Los aullidos del Guernica, que eran la voz de la República en guerra contra invasores y traidores, no fueron escuchados y el cuadro viajó a Estados Unidos, quedando entre nosotros su evocación impresa en miles de pósteres clavados en las salitas de estar de las viviendas de las nuevas clases obrera y media crecidas al compás del desarrollo. Picasso, con su carné de miembro del Partido Comunista de Francia, negándose a cualquier trato con las autoridades del régimen, rechazando cualquier posibilidad de regresar él o permitir que su cuadro colgara de algún museo en España, era con el Guernica y su sobrio cromatismo el más preciado símbolo del antifranquismo.

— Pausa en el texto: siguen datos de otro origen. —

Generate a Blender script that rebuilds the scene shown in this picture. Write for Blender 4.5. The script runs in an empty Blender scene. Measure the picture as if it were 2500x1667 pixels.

Y en estas estábamos cuando el antifranquismo se trasmutó en reconciliación. Fue resultado de una muy elaborada estrategia del Partido Comunista de España, proclamada a los cuatro vientos desde 1956, extendida al mundo católico en los años sesenta y que acabó por inundar el discurso político en los setenta. Si Franco había mantenido hasta la muerte la escisión entre vencedores y vencidos como base de su poder, lo más antifranquista que podía pensarse era una política de reconciliación entre los hijos de los vencedores y de los vencidos. Y ahí apareció el Guernica, con sus grises, sus llantos y sus muertes: su horror latente ahí abajo, como dijo Azcárate, que sabía bien de lo que hablaba, cuando las libertades públicas volvían a España y el Guernica pudo ser en ella recibido como si se tratara del último exiliado.